### Supplied material
========================================================================

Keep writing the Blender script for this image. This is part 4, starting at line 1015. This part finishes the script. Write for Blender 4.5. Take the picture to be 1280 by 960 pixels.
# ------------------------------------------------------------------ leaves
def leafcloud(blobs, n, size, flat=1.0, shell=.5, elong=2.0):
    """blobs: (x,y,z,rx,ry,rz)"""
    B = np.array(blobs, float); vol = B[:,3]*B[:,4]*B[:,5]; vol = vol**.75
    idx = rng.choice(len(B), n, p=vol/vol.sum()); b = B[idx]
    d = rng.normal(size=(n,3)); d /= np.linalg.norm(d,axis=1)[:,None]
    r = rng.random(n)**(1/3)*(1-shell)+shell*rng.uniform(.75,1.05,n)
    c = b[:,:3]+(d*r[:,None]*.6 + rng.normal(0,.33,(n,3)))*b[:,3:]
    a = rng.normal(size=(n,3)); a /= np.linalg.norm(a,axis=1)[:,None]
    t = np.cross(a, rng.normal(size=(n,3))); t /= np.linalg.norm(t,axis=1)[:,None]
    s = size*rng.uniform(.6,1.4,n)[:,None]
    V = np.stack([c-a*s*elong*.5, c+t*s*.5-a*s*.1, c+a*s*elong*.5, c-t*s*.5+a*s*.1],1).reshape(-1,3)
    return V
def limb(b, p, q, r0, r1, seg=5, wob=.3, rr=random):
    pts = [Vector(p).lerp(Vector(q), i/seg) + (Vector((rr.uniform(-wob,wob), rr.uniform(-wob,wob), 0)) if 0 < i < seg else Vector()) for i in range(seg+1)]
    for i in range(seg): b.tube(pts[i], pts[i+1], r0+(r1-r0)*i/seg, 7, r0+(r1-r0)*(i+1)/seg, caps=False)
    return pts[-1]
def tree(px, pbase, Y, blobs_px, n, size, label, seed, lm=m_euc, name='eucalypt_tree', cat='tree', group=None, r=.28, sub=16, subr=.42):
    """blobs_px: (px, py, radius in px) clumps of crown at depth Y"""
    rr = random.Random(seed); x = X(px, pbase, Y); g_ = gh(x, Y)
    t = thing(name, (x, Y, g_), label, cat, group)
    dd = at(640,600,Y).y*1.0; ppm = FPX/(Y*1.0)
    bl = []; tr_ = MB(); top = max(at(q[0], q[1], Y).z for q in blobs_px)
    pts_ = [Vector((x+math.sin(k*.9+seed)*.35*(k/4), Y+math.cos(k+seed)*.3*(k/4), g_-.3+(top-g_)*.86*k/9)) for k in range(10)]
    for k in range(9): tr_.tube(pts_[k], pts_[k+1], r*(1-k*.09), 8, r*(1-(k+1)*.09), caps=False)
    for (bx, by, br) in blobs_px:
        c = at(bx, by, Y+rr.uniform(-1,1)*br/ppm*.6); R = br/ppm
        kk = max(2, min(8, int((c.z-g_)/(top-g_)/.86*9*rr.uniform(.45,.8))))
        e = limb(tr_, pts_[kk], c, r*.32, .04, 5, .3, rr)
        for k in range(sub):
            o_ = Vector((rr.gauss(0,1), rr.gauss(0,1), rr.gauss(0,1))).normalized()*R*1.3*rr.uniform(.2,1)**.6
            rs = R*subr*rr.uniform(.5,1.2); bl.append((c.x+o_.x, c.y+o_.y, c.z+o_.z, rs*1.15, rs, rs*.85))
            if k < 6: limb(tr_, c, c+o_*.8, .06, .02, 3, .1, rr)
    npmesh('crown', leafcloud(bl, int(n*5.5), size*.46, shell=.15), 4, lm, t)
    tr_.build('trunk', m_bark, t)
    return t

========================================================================

### Task brief
Nothing should be changed: write out all of the data as is.

### Answer in full
Keep writing the Blender script for this image. This is part 4, starting at line 1015. This part finishes the script. Write for Blender 4.5. Take the picture to be 1280 by 960 pixels.
# ------------------------------------------------------------------ leaves
def leafcloud(blobs, n, size, flat=1.0, shell=.5, elong=2.0):
    """blobs: (x,y,z,rx,ry,rz)"""
    B = np.array(blobs, float); vol = B[:,3]*B[:,4]*B[:,5]; vol = vol**.75
    idx = rng.choice(len(B), n, p=vol/vol.sum()); b = B[idx]
    d = rng.normal(size=(n,3)); d /= np.linalg.norm(d,axis=1)[:,None]
    r = rng.random(n)**(1/3)*(1-shell)+shell*rng.uniform(.75,1.05,n)
    c = b[:,:3]+(d*r[:,None]*.6 + rng.normal(0,.33,(n,3)))*b[:,3:]
    a = rng.normal(size=(n,3)); a /= np.linalg.norm(a,axis=1)[:,None]
    t = np.cross(a, rng.normal(size=(n,3))); t /= np.linalg.norm(t,axis=1)[:,None]
    s = size*rng.uniform(.6,1.4,n)[:,None]
    V = np.stack([c-a*s*elong*.5, c+t*s*.5-a*s*.1, c+a*s*elong*.5, c-t*s*.5+a*s*.1],1).reshape(-1,3)
    return V
def limb(b, p, q, r0, r1, seg=5, wob=.3, rr=random):
    pts = [Vector(p).lerp(Vector(q), i/seg) + (Vector((rr.uniform(-wob,wob), rr.uniform(-wob,wob), 0)) if 0 < i < seg else Vector()) for i in range(seg+1)]
    for i in range(seg): b.tube(pts[i], pts[i+1], r0+(r1-r0)*i/seg, 7, r0+(r1-r0)*(i+1)/seg, caps=False)
    return pts[-1]
def tree(px, pbase, Y, blobs_px, n, size, label, seed, lm=m_euc, name='eucalypt_tree', cat='tree', group=None, r=.28, sub=16, subr=.42):
    """blobs_px: (px, py, radius in px) clumps of crown at depth Y"""
    rr = random.Random(seed); x = X(px, pbase, Y); g_ = gh(x, Y)
    t = thing(name, (x, Y, g_), label, cat, group)
    dd = at(640,600,Y).y*1.0; ppm = FPX/(Y*1.0)
    bl = []; tr_ = MB(); top = max(at(q[0], q[1], Y).z for q in blobs_px)
    pts_ = [Vector((x+math.sin(k*.9+seed)*.35*(k/4), Y+math.cos(k+seed)*.3*(k/4), g_-.3+(top-g_)*.86*k/9)) for k in range(10)]
    for k in range(9): tr_.tube(pts_[k], pts_[k+1], r*(1-k*.09), 8, r*(1-(k+1)*.09), caps=False)
    for (bx, by, br) in blobs_px:
        c = at(bx, by, Y+rr.uniform(-1,1)*br/ppm*.6); R = br/ppm
        kk = max(2, min(8, int((c.z-g_)/(top-g_)/.86*9*rr.uniform(.45,.8))))
        e = limb(tr_, pts_[kk], c, r*.32, .04, 5, .3, rr)
        for k in range(sub):
            o_ = Vector((rr.gauss(0,1), rr.gauss(0,1), rr.gauss(0,1))).normalized()*R*1.3*rr.uniform(.2,1)**.6
            rs = R*subr*rr.uniform(.5,1.2); bl.append((c.x+o_.x, c.y+o_.y, c.z+o_.z, rs*1.15, rs, rs*.85))
            if k < 6: limb(tr_, c, c+o_*.8, .06, .02, 3, .1, rr)
    npmesh('crown', leafcloud(bl, int(n*5.5), size*.46, shell=.15), 4, lm, t)
    tr_.build('trunk', m_bark, t)
    return t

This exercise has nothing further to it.